The lobes... they're real!

June 05, 2012
categories: MAST, RMPs

A recent paper by Andrew Kirk and a group at CCFE Observation of lobes near the X-point in resonant magnetic perturbation experiments on MAST may not sound all that promising, but it contains what has to be one of the most amazing photos in tokamak physics for a long time.

Resonant Magnetic Perturbations (RMPs) are non-axisymmetric magnetic fields which affect the plasma edge, and are being studied as a means to control eruptions called ELMs. For years field-line following codes have predicted that RMPs should produce intricate structures (with the fancy title of "homoclinic tangles") with lobes, shown below:

ERGOS output

For just as long, most researchers have thought that these could never exist in a real plasma. Surely if you tried to do this to a plasma, it would respond to reduce the effect, and then diffusion would smear these things out...right?

Wrong!

The images in this paper from the Mega-Amp Spherical Tokamak, taken using a fast camera capable of taking hundreds of thousands of images per second, shows what looks suspiciously like the predicted lobe structures

ERGOS output

The plasma response does appear to reduce the size of the lobes, but doesn't remove them. Furtive pre-publication viewings of these images at a workshop last year were greeted by something like "Holy **** they're actually real!"

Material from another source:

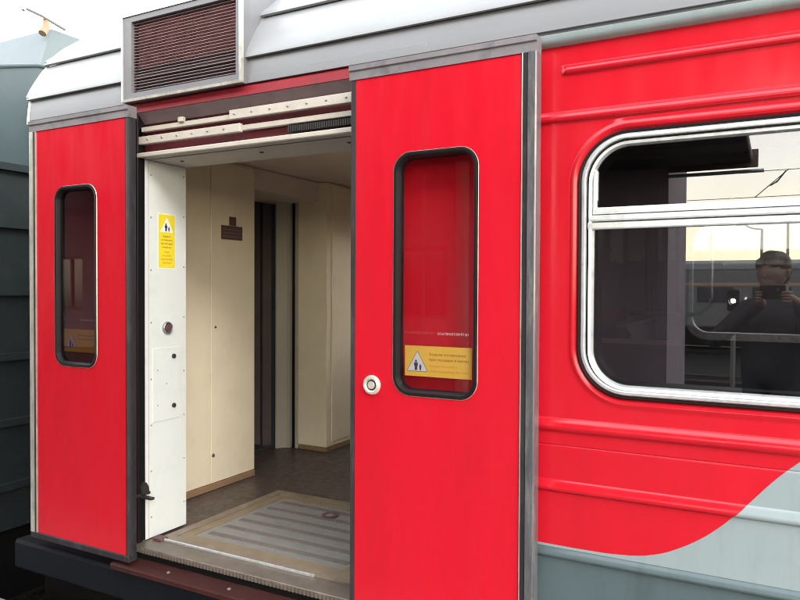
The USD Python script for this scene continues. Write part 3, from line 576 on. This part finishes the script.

The implications of this are still sinking in, but these lobes could have a big impact on the power handling in tokamaks: If one of these lobes hits a part of the vessel, it will produce a large, localised hot spot. This is fine in current machines, but wouldn't be great news in a large fusion reactor.

Exciting times, and it's nice to know that the models aren't completely wrong after all!